Short exercise — From the top of the records below down to the line containing "RIGHT = np.array([1.0, 0, 0]);", reproduce every line exactly.

-- Entries supplied start --

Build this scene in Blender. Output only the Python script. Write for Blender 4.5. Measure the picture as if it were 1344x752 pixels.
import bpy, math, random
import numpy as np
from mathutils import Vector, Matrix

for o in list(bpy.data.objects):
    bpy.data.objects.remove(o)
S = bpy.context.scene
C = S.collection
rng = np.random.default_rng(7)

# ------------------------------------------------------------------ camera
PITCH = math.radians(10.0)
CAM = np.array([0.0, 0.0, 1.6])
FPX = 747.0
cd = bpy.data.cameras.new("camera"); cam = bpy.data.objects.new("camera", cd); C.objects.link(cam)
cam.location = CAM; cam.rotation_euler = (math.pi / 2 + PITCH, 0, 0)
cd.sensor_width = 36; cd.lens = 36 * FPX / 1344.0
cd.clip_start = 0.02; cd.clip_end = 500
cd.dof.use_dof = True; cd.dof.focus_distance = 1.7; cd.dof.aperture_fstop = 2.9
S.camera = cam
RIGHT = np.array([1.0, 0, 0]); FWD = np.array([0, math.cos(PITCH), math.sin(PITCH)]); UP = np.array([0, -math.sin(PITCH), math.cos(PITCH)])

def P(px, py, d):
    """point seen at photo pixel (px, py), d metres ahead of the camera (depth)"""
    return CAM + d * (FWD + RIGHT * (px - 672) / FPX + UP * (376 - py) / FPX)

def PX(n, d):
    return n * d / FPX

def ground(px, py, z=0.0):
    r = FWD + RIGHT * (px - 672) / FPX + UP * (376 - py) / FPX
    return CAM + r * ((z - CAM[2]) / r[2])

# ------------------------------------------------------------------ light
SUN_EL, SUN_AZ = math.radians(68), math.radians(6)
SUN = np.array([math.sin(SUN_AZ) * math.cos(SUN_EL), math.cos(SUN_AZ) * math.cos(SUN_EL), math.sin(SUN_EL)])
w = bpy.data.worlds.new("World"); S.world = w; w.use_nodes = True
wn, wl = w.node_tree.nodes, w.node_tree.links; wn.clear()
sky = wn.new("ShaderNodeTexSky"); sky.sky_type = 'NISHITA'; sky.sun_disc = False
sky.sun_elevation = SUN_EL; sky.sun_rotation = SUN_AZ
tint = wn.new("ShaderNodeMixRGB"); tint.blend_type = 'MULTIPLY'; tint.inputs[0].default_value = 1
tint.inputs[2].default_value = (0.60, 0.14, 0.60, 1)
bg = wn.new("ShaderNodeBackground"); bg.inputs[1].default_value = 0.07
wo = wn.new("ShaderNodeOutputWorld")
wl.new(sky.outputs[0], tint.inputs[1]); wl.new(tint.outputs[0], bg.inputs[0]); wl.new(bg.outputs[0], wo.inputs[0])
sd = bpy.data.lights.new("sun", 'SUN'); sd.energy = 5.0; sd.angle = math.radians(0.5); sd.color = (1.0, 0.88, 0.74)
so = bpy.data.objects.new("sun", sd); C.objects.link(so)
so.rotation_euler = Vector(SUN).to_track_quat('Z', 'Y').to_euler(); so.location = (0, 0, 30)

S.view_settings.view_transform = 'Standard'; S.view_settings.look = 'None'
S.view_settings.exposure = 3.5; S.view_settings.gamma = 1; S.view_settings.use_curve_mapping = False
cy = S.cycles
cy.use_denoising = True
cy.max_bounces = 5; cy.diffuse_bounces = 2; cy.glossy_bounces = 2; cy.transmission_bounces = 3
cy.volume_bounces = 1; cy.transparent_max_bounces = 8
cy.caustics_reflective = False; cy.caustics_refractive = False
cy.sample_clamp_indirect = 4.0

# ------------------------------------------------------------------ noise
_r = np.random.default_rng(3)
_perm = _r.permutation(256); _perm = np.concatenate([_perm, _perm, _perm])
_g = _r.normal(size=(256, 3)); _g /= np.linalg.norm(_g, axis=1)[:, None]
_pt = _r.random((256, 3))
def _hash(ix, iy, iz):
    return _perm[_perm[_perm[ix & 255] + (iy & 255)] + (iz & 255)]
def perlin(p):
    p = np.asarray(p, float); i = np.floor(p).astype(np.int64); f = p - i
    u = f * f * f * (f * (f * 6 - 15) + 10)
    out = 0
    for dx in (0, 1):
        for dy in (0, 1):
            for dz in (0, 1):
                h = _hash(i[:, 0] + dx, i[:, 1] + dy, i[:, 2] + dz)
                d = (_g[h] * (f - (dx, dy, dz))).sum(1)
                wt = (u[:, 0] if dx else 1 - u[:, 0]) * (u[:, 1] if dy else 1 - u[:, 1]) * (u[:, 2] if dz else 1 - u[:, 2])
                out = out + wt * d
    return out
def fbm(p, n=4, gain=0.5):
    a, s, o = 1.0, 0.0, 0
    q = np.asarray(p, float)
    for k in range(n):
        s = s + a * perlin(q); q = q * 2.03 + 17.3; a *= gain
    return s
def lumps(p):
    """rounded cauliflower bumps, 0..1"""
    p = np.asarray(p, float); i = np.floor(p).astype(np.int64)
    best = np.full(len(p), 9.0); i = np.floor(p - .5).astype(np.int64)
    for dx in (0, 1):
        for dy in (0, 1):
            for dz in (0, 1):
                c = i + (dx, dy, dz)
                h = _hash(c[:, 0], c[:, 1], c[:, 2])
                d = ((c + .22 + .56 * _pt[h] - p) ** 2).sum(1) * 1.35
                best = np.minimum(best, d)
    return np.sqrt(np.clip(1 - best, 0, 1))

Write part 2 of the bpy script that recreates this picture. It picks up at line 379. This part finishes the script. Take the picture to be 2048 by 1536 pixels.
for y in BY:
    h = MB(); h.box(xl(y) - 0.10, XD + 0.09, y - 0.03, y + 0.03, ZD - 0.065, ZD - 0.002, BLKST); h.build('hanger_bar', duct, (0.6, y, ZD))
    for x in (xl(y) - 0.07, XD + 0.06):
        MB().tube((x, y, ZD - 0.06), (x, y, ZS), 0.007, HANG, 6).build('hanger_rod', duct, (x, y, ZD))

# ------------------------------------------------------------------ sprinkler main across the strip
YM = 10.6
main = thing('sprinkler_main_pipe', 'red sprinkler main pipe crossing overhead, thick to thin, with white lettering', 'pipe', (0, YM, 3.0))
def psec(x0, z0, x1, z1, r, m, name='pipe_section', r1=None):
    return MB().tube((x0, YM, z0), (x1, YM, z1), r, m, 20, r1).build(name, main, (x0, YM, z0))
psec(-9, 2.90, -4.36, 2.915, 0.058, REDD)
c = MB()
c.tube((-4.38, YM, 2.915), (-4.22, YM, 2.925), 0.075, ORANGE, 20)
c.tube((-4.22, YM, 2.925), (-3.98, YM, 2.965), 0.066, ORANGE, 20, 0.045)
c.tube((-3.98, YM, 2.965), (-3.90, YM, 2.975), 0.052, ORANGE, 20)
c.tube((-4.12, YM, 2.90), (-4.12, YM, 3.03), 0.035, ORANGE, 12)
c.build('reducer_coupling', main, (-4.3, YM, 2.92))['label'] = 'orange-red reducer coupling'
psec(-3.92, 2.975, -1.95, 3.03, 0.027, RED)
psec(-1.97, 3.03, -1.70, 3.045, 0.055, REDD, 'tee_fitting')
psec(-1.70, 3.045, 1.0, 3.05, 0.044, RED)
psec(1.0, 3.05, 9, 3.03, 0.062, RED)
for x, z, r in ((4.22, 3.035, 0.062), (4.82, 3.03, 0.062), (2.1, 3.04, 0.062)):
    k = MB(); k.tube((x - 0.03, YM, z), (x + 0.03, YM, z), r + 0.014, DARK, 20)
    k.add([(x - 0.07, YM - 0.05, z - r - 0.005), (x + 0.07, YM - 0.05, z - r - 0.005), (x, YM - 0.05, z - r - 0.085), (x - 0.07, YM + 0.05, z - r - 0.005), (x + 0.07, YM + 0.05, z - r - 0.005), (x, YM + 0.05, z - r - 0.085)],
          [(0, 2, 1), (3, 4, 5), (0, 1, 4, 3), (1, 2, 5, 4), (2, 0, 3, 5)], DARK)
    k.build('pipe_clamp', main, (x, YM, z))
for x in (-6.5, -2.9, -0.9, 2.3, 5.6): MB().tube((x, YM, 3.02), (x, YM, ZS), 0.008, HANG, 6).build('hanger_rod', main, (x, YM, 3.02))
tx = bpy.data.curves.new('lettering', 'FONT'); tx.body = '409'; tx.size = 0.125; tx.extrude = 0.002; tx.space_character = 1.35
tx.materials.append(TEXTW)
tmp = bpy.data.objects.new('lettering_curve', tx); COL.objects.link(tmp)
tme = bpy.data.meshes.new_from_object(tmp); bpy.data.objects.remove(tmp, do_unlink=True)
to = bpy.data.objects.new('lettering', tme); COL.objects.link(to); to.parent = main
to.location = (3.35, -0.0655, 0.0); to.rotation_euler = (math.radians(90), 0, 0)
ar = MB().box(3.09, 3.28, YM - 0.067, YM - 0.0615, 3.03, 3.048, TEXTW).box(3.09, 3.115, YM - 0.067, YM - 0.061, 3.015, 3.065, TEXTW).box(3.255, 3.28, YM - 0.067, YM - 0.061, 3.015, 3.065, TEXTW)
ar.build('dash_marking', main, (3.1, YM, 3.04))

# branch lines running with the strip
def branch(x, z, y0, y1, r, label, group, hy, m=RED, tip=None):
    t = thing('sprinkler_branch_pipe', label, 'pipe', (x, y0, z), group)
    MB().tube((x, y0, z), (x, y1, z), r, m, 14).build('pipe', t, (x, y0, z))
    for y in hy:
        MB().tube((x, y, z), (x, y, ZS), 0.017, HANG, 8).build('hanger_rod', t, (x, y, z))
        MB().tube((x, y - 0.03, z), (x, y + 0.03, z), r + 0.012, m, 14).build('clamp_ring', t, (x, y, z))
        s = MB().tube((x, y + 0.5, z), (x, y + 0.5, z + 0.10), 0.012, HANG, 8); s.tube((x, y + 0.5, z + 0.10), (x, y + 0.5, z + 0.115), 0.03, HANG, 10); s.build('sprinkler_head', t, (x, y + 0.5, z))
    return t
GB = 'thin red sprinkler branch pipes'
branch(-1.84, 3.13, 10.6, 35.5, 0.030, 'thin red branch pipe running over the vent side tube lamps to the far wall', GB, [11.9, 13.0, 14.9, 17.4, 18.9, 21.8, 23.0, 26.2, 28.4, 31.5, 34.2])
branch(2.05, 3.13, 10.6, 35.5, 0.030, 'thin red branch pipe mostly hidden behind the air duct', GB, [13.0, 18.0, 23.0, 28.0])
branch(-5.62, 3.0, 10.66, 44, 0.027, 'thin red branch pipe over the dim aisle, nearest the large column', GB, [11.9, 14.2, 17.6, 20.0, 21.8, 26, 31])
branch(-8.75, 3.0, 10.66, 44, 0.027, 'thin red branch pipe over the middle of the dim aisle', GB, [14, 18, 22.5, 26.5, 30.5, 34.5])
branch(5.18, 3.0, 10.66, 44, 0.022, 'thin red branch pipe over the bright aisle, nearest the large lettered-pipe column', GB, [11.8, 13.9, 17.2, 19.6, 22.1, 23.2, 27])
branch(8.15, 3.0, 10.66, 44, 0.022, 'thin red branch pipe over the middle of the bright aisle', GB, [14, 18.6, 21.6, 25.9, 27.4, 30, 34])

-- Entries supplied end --

Written answer —
Build this scene in Blender. Output only the Python script. Write for Blender 4.5. Measure the picture as if it were 1344x752 pixels.
import bpy, math, random
import numpy as np
from mathutils import Vector, Matrix

for o in list(bpy.data.objects):
    bpy.data.objects.remove(o)
S = bpy.context.scene
C = S.collection
rng = np.random.default_rng(7)

# ------------------------------------------------------------------ camera
PITCH = math.radians(10.0)
CAM = np.array([0.0, 0.0, 1.6])
FPX = 747.0
cd = bpy.data.cameras.new("camera"); cam = bpy.data.objects.new("camera", cd); C.objects.link(cam)
cam.location = CAM; cam.rotation_euler = (math.pi / 2 + PITCH, 0, 0)
cd.sensor_width = 36; cd.lens = 36 * FPX / 1344.0
cd.clip_start = 0.02; cd.clip_end = 500
cd.dof.use_dof = True; cd.dof.focus_distance = 1.7; cd.dof.aperture_fstop = 2.9
S.camera = cam
RIGHT = np.array([1.0, 0, 0]); FWD = np.array([0, math.cos(PITCH), math.sin(PITCH)]); UP = np.array([0, -math.sin(PITCH), math.cos(PITCH)])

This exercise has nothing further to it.